DISCLAIMER: The views and the opinions expressed in this video are those of the author and do not necessarily reflect the views of Virtual Sheet Music and its employees.
Video Transcription
Hi, this is Robert Estrin at livingpianos.com. Today's subject is playing the piano to the room. What do I mean by that? The room that you're playing in can be as important to the sound and the approach to the keyboard as the piano you're playing. It's absolutely true. I remember, for example, in high school there was a seven-foot Baldwin Semi-concert Grand. And that piano was kept to the side of the stage in an incredibly echoey room. And it was almost deafening in there. And I practiced there whenever I had a chance. Then it would come on stage with the curtains closed. It was a completely different sound and I felt I had to approach the keyboard differently in order to project the sound.
Then when the curtain was open, I could hear the sound into the hall. Now that hall happened to be a pretty live hall, so it was important not to use too much pedal, otherwise things could get muddy. In fact, even the tempo you play a piece should vary depending upon the acoustics of the hall. A hall that's very reverberant, things can get muddied and you have to take more time in certain places.
So playing to the room is something that all instrumentalists have to deal with. So as pianists, we have a double whammy. We have to adjust to the piano, and we have to adjust to the room. But anybody else, whether they play violin, flute, trumpet, clarinet, they have to figure out how to play to a room, to project a sound, and to reach the last row in the audience. And to have the appropriate sound for that space.
Certainly, if you're playing in a living room, you don't want to blow people out of there. So you want to temper your sound to match the room, always using your ears. It's not molding one performance. It's being in the kind of shape where at that moment, instantly you can create the right sound for that piano and that room. Thanks so much for the great questions here at livingpianos.com I'm Robert Estrin. We'll see you next time.
You're quite right about all that Robert. Once, long ago, I was to perform with a cellist and a pianist the slow movement of a Mendelssohn trio, which has beautiful melodic passages not only for my violin, but for the other 2 instruments as well. The pianist wasn't sure about the acoustics of the hall we were to be playing in...so at the rehearsal at this venue, she went off up into the far rows of seats and asked me and the cellist to play some of this music...she then said that if we wanted to be heard we would have to play the indicated "softer: passages at least mezzo forte or even louder, and the louder passages at double forte and even triple forte. So, it was clear that the acoustics of the room were very poor. At the performance that evening, we performed as indicated
and were rewarded with a performance that every audience member in that hall could easily access without struggling to hear us.
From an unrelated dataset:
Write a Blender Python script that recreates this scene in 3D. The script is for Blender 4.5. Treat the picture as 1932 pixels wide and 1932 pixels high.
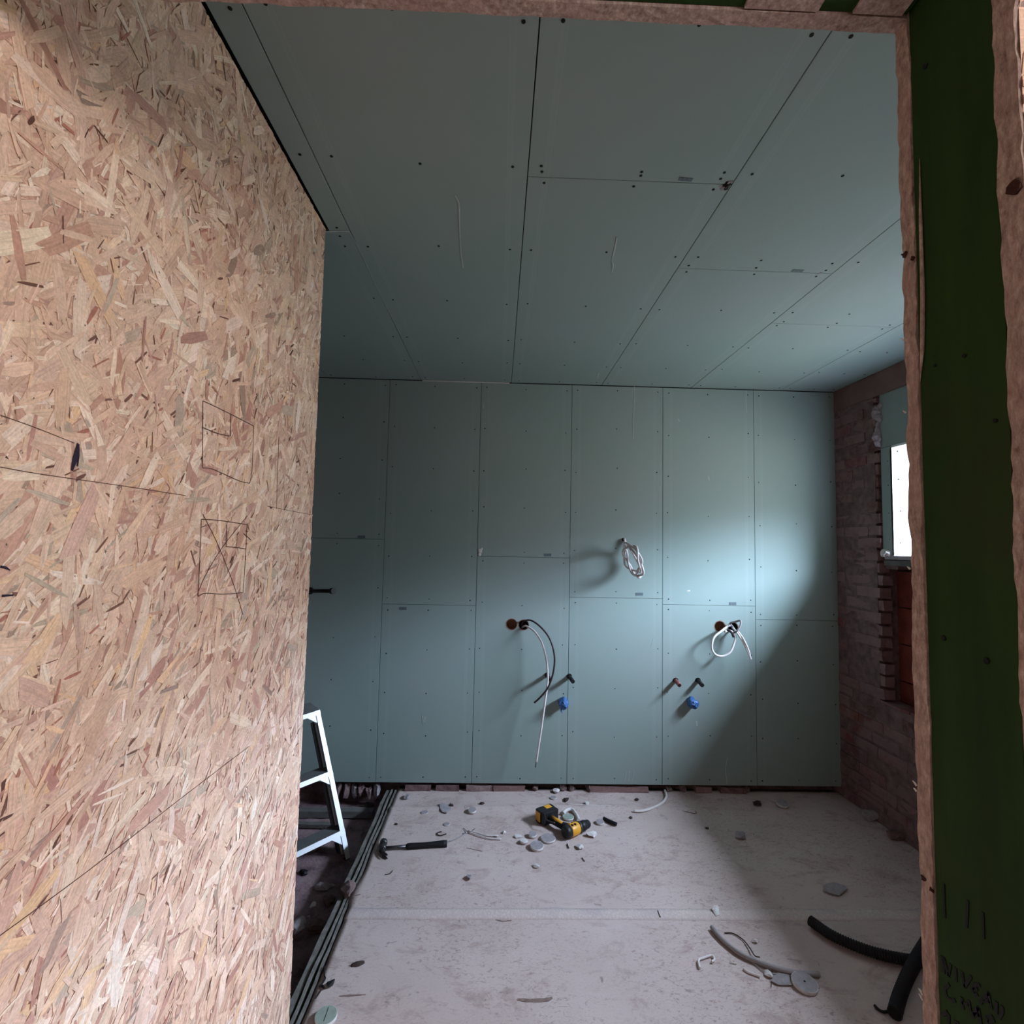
import bpy, bmesh, math, random
from mathutils import Vector, Matrix, noise

for o in list(bpy.data.objects):
    bpy.data.objects.remove(o)
SC = bpy.context.scene
COL = SC.collection
rnd = random.Random(7)

# ------------------------------------------------------------------ camera
F = 950.0
EYE = Vector((0, 0, 1.55))
YAW, PITCH, ROLL = (math.radians(a) for a in (1.4218, 3.6122, 1.1942))
_f = Vector((math.sin(YAW)*math.cos(PITCH), math.cos(YAW)*math.cos(PITCH), math.sin(PITCH)))
_r = Vector((math.cos(YAW), -math.sin(YAW), 0))
_u = _r.cross(_f)
RT = math.cos(ROLL)*_r + math.sin(ROLL)*_u
UP = math.cos(ROLL)*_u - math.sin(ROLL)*_r
cam = bpy.data.objects.new('camera', bpy.data.cameras.new('camera'))
COL.objects.link(cam)
m = Matrix.Identity(4)
for i in range(3):
    m[i][0] = RT[i]; m[i][1] = UP[i]; m[i][2] = -_f[i]; m[i][3] = EYE[i]
cam.matrix_world = m
cam.data.sensor_width = 36
cam.data.lens = F/1932*36
cam.data.clip_start = 0.02
SC.camera = cam

# ------------------------------------------------------------------ world: overcast sky
W = bpy.data.worlds.new('sky'); SC.world = W; W.use_nodes = True
nt = W.node_tree; nt.nodes.clear()
tc = nt.nodes.new('ShaderNodeTexCoord'); sp = nt.nodes.new('ShaderNodeSeparateXYZ')
rp = nt.nodes.new('ShaderNodeValToRGB'); bg = nt.nodes.new('ShaderNodeBackground'); ow = nt.nodes.new('ShaderNodeOutputWorld')
mr = nt.nodes.new('ShaderNodeMapRange'); mr.inputs[1].default_value = -1; mr.inputs[2].default_value = 1
nt.links.new(tc.outputs['Generated'], sp.inputs[0]); nt.links.new(sp.outputs[2], mr.inputs[0])
nt.links.new(mr.outputs[0], rp.inputs[0]); nt.links.new(rp.outputs[0], bg.inputs[0]); nt.links.new(bg.outputs[0], ow.inputs[0])
cr = rp.color_ramp
cr.elements[0].position = 0.0; cr.elements[0].color = (.11, .12, .11, 1)
cr.elements[1].position = 1.0; cr.elements[1].color = (1.35, 1.52, 1.68, 1)
for p_, c_ in ((.46, (.14, .15, .14, 1)), (.51, (.15, .165, .17, 1)), (.585, (.18, .21, .24, 1)), (.65, (.86, 1.08, 1.40, 1)), (.86, (1.04, 1.30, 1.66, 1))):
    e = cr.elements.new(p_); e.color = c_
bg.inputs[1].default_value = 102.0

def area(name, loc, target, sx, sy, power, color, portal=False):
    d = bpy.data.lights.new(name, 'AREA'); d.shape = 'RECTANGLE'; d.size = sx; d.size_y = sy
    d.energy = power; d.color = color
    if portal: d.cycles.is_portal = True
    o = bpy.data.objects.new(name, d); COL.objects.link(o)
    o.location = loc
    o.rotation_euler = (Vector(target)-Vector(loc)).to_track_quat('-Z', 'Y').to_euler()
    return o
# daylight sampling helper for the window opening in the right wall
area('window_daylight', (2.535, 2.23, 1.845), (0, 2.23, 1.845), 1.04, .66, 1.0, (1, 1, 1), True)
# daylight of the adjoining room behind the viewer, coming from the right-hand rear
area('hall_daylight', (1.95, -1.25, 1.85), (-.55, 1.0, 1.7), 1.3, 1.2, 63.0, (1.0, .97, .96))

SC.view_settings.view_transform = 'Standard'
SC.view_settings.look = 'None'
SC.view_settings.gamma = 1
SC.view_settings.use_curve_mapping = False
SC.view_settings.exposure = 0.0
SC.cycles.max_bounces = 9
SC.cycles.diffuse_bounces = 7
SC.cycles.use_denoising = True

# ------------------------------------------------------------------ surface points from picture measurements
def ray(px, py):
    return _f + (px-966)/F*RT - (py-966)/F*UP
def onX(px, py, x):
    d = ray(px, py); return EYE + d*(x/d.x)
def onY(px, py, y):
    d = ray(px, py); return EYE + d*(y/d.y)
def onZ(px, py, z=0.0):
    d = ray(px, py); return EYE + d*((z-1.55)/d.z)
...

We received a lot of compliments about our performance and it was a gratifying experience. I shudder to think what would have happened if the pianist hadn't decided to test the acoustic properties of that room. So the moral of all this is that the performer should/has to know the acoustical properties of the room he or she is to be performing in.
Organists have a saying, which goes something like: "The first stop on the organ is the room".
This one of the most important aspects of organ-playing, as some "rooms" in which organs are to be found have a massive acoustic with reverberation times of up 12.5 second.